The allegations against the Sochi laboratory are "very detailed and therefore very worrying," Bach said, before warning that the IOC was prepared to take swift against any individuals or organizations found to have been involved in doping.

"This action could range from life-long Olympic bans for any implicated person, to tough financial sanctions, to acceptance of suspension or exclusion of entire national federations like the already existing one for the Russian athletics federation by the International Association of Athletics Federations (IAAF)," he said.

The Russian sports ministry has responded by pledging to fully cooperate with WADA's investigation.

A statement issued by the ministry said that while it supported the investigation, doping allegations should be made based on evidence against individual athletes, not the country in general.

"Clean athletes who have spent years training honestly and observing all the rules and regulations, including against doping, should not lose their right to participate in competitions," it said.

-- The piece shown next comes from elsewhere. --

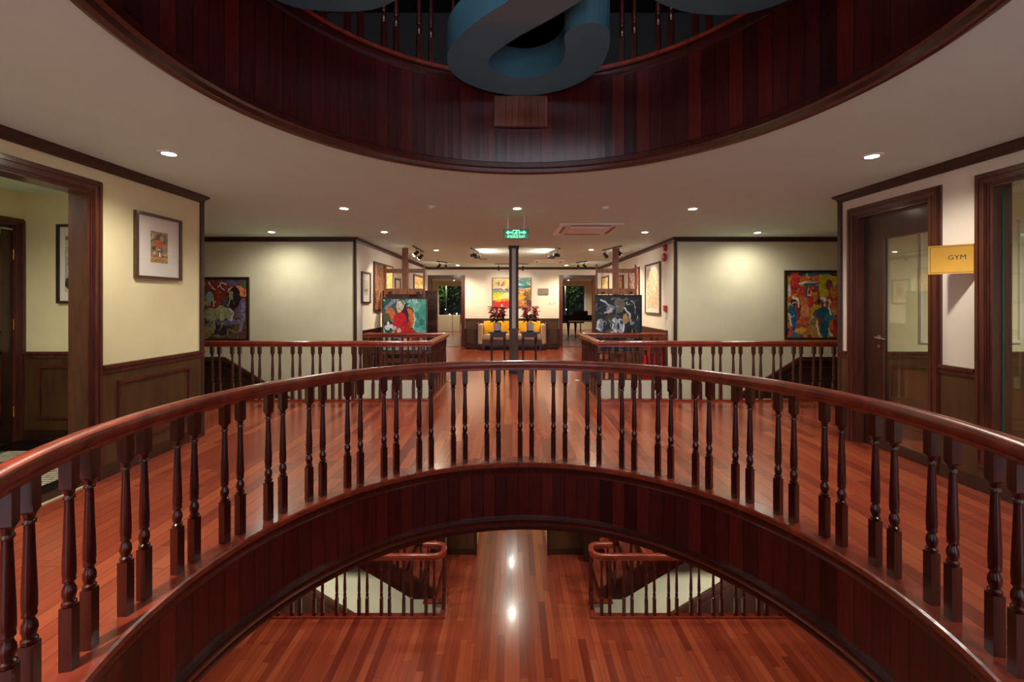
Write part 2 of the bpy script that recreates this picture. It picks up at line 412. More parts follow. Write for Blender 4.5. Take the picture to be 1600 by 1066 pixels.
# ------------------------------------------------------------------ walls
def wall_box(name, x0, x1, y0, y1, z0, z1, mat): return obj(name, bbox(x0, x1, y0, y1, z0, z1), mat, kind='structure')
def wainscot(parent, u0, u1, frame, top=1.03, mat4=None, panels=None, z0=0.0):
    """panelling in local coords: u along the wall, front towards -v"""
    bm = bmesh.new()
    box(bm, u0, u1, -.02, 0, z0, z0+top-.05, mat4=mat4)
    obj('wainscot', bm, M['wainscot'], parent)
    bm = bmesh.new()
    box(bm, u0, u1, -.028, 0, z0, z0+.12, mat4=mat4); box(bm, u0, u1, -.034, 0, z0, z0+.03, mat4=mat4)
    obj('baseboard', bm, M['darkwood'], parent)
    bm = bmesh.new()
    box(bm, u0, u1, -.045, 0, z0+top-.03, z0+top, mat4=mat4); box(bm, u0, u1, -.032, 0, z0+top-.075, z0+top-.03, mat4=mat4)
    obj('chair_rail', bm, M['casing'], parent)
    bm = bmesh.new()
    for a, b in (panels or []):
        for q0, q1, r0, r1 in ((a, b, .84, .87), (a, b, .25, .28), (a, a+.03, .28, .84), (b-.03, b, .28, .84)):
            box(bm, q0, q1, -.038, 0, z0+r0*top/1.03, z0+r1*top/1.03, mat4=mat4)
    if panels: obj('panel_moulding', bm, M['casing'], parent)
def T(x, y, rotz): return Matrix.Translation((x, y, 0)) @ Matrix.Rotation(rotz, 4, 'Z')

# near left wall with its doorway
DY0, DY1, DZ = 2.3, 3.88, 2.58
def wall_with_openings(name, L, th, H0, H1, openings, mat, mat4, kind='structure'):
    """u runs 0..L, v 0..th; openings (u0,u1,z0,z1)"""
    bm = bmesh.new(); us = 0
    for (a, b, z0, z1) in sorted(openings):
        box(bm, us, a, 0, th, H0, H1, mat4=mat4)
        if z0 > H0: box(bm, a, b, 0, th, H0, z0, mat4=mat4)
        if z1 < H1: box(bm, a, b, 0, th, z1, H1, mat4=mat4)
        us = b
    box(bm, us, L, 0, th, H0, H1, mat4=mat4)
    return obj(name, bm, mat, kind=kind)
# left wall: u = distance from the corner (YC) towards the camera, front faces +x
ML = Matrix(((0, -1, 0, XL), (-1, 0, 0, YC), (0, 0, 1, 0), (0, 0, 0, 1)))          # u->-y, v->-x
wl = wall_with_openings('wall_left', 9.2, .15, 0, H, [(YC-DY1, YC-DY0, 0, DZ)], M['cream'], ML)
wainscot(wl, 0, YC-DY1-.1, None, mat4=ML, panels=[(.22, YC-DY1-.26)])
wainscot(wl, YC-DY0+.1, 9.2, None, mat4=ML)
# right wall: slightly turned
TH = math.atan2(20, 688)
ux, uy = math.sin(TH), -math.cos(TH)            # along the wall towards the camera
MR = Matrix(((ux, -uy, 0, 3.945), (uy, ux, 0, YC), (0, 0, 1, 0), (0, 0, 0, 1)))    # v -> away from the hall (+x)
RD = (.24, 1.11, 0, DZ)          # door opening (u0,u1,z0,z1)
RW = (1.62, 3.5, .30, DZ)        # window opening
wr = wall_with_openings('wall_right', 9.2, .15, 0, H, [RD, RW], M['blush'], MR)
wainscot(wr, 0, .14, None, mat4=MR)
wainscot(wr, 1.21, 1.52, None, mat4=MR)
bm = bmesh.new(); box(bm, 1.52, 9.2, -.028, 0, 0, .12, mat4=MR); obj('baseboard', bm, M['darkwood'], wr)
bm = bmesh.new(); box(bm, 1.52, 9.2, -.02, 0, .12, .2, mat4=MR); obj('wainscot', bm, M['wainscot'], wr)

def crown(name, path):
    # offset positive = into the room (left of the path direction)
    o = obj(name, sweep(bmesh.new(), path, [(0, H-.085), (.018, H-.085), (.03, H-.05), (.06, H-.02), (.06, H+.0), (0, H+.0)]), M['crown'], kind='structure')
    return o
crown('trim_3', [(XL, -3.9, 0), (XL, YC, 0), (-10, YC, 0)][::-1])
pR = MR @ Vector((9.2, 0, 0)); pC = MR @ Vector((0, 0, 0))
crown('trim_4', [(pR.x, pR.y, 0), (pC.x, pC.y, 0), (10, pC.y, 0)])
crown('trim_5', [(10, YF, 0), (XCR, YF, 0), (XCR, YB, 0), (XCL, YB, 0), (XCL, YF, 0), (-10, YF, 0)])

def corner_post(name, x, y, s=.05, z0=0, z1=H): return obj(name, bbox(x-s/2, x+s/2, y-s/2, y+s/2, z0, z1-.0), M['crown'], kind='structure')
corner_post('trim_6', XL, YC-.01, .05); corner_post('trim_7', 3.945, YC-.01, .05)
corner_post('trim_8', XCL, YF, .05, -.59); corner_post('trim_9', XCR, YF, .05, -.59)

# far walls behind the stairwells: they run down through both levels
wfl = wall_box('wall_far_left', -10, XCL, YF, YF+.12, -7, H, M['pale'])
wfr = wall_box('wall_far_right', XCR, 10, YF, YF+.12, -7, H, M['pale'])
wcl = wall_box('wall_gallery_left', XCL-.12, XCL, YF+.12, YB, -.25, H, M['white'])
wcr = wall_box('wall_gallery_right', XCR, XCR+.12, YF+.12, YB, -.25, H, M['white'])
MCL = Matrix(((0, -1, 0, XCL), (-1, 0, 0, YB), (0, 0, 1, 0), (0, 0, 0, 1)))
MCR = Matrix(((0, 1, 0, XCR), (1, 0, 0, 9.05), (0, 0, 1, 0), (0, 0, 0, 1)))
wainscot(wcl, 0, YB-9.05, None, mat4=MCL); wainscot(wcr, 0, YB-9.05, None, mat4=MCR)
# face of the slab above the wells between YF and 9.0
# sloping stair wainscot on the far walls
def stair_wainscot(sgn, level, x_in):
    f = lambda X: level-.51-.61*(X+3.95)
    xa = -10; xk = -5.62; xb = x_in
    top = [(xa, f(xk)), (xk, f(xk)), (xb, f(xb))]
    def P(dz): return [(x*sgn, z+dz) for x, z in top]
    par = wfl if sgn > 0 else wfr
    bm = bmesh.new(); prism(bm, P(0)+[(x*sgn, z-1.5) for x, z in top][::-1], 'y', YF-.02, YF)
    obj('stair_wainscot', bm, M['darkwood'], par)
    bm = bmesh.new(); prism(bm, P(.03)+P(-.05)[::-1], 'y', YF-.05, YF)
    prism(bm, P(-.16)+P(-.19)[::-1], 'y', YF-.03, YF)
    obj('stair_rail_cap', bm, M['casing'], par)
for s in (1, -1):
    stair_wainscot(s, 0, -1.3 if s > 0 else -1.4)
    stair_wainscot(s, ZL, -1.3 if s > 0 else -1.4)
# white walls closing the wells on the gallery side (under the gallery floor)
wall_box('wall_well_left', XCL, -1.2, 9.0, 9.1, -.585, .004, M['white'])
wall_box('wall_well_right', 1.3, XCR, 9.0, 9.1, -.585, .004, M['white'])
# plaster walls of the wells below the lower floor
wall_box('wall_stair_left', XCL, -1.3, YF, YF+.12, -7, -.595, M['pale']); wall_box('wall_stair_right', 1.5, XCR, YF, YF+.12, -7, -.595, M['pale'])
# lower level walls
for sg, nme in ((-1, 'wall_lower_left'), (1, 'wall_lower_right')):
    x0, x1 = sorted((sg*.73, sg*10))
    w = wall_box(nme, x0, x1, 8.88, 9.0, ZL, -.59, M['cream'])
    w2 = wall_box(nme, *(sorted((sg*.73, sg*.85))), 9.0, 16, ZL, -.59, M['cream'])
    if sg < 0: m4 = T(-10, 8.88, 0); wainscot(w, 0, 10-.73, None, mat4=m4, z0=ZL)
    else: m4 = T(.73, 8.88, 0); wainscot(w, 0, 10-.73, None, mat4=m4, z0=ZL)
    obj('trim_10' if sg < 0 else 'trim_11', bbox(sg*.73-.025, sg*.73+.025, 8.83, 8.9, ZL, -.59), M['crown'], kind='structure')
wall_box('wall_lower_back', -1, 1, 16, 16.1, ZL, -.59, M['cream'])
for sg, nme in ((-1, 'wall_low_stair_left'), (1, 'wall_low_stair_right')):
    x0, x1 = sorted((sg*1.0, sg*1.1))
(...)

However, in his statement, Bach said sporting authorities may have to consider whether the "innocent until guilty" maxim should still be applied to what he described as "contaminated" federations.

Russian athletes to learn fate next month

The International Association of Athletics Federations provisionally suspended Russia's athletics federation last November, following the release of an independent report commissioned by WADA, which found evidence of state-sponsored doping. The IAAF is to decide at a meeting on June 17 whether to lift the suspension so that Russia's track and field athletes would be able to compete in the Rio Games.

Bach's statement came a day after the IOC announced that 31 athletes from 12 countries, who competed at the 2008 summer Games in Beijing had failed doping re-tests. The results of re-tests from the 2012 London Games are expected to be released shortly.